Heather Holleman,
English,
Penn State University


[March 11, 2012]–

I receive a desperate email from one of my best students. He’s applying to this great new program, but the deadline’s been changed to tomorrow. He has no choice but to beg his professors to write last minute recommendations.

It’s a ridiculous inconvenience. It’s exam week here. I’m grading papers, posting grades, and barely keeping my head above the water. Not only is the recommendation due now, but I have to stop everything, drive across town to my office to pick up the appropriate letterhead, write the narrative, and then arrange to meet the student to drop off the forms.

Precious?

What makes this one student’s life so precious, so important, that I would bother to do what I do not have time for?

I bundle up in my coat and scarf, pull on my gloves and boots, and brave the ice. As I drive, it’s as if God has a message for me about the beauty of the ridiculously inconvenient. God, after all, takes on the inconvenience of flesh, and if I think about it, Christmas and Easter are both actually celebrations of the most radical inconvenience.
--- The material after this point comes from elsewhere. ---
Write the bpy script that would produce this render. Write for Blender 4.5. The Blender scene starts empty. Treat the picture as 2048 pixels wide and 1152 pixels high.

A student needing a recommendation seems a small thing, really.

I know, I know. I’ve also memorized the quote: Your lack of planning doesn’t constitute an emergency on my part.

But what if it did? What if I embraced being ridiculously inconvenienced for once in my life and made your particular need my current emergency?

Unusual Satisfaction

I’m smiling as I race into the English department. It is because the student is precious—profoundly so—that I engage in this frenetic activity. And why wouldn’t I go to extraordinary lengths to help him move forward in the direction of his dreams? What makes my time more valuable than his?

Years ago I was that flustered student, trying to meet deadlines, knocking sheepishly on my professors’ doors. How many folks did I inconvenience on my journey? How many emergencies did I bring into the laps of folks I needed to help me?

The life of faith in the academy means I learn to embrace inconvenience. The inconvenient things often usher in the magnificent, the life-changing, and the divine. I felt myself transforming into the type of woman I want to be as I drove back home. I did a ridiculously inconvenient thing for someone, and I knew it was a sacrifice worth making.

What have you done that God used to transform you into the person you want to be?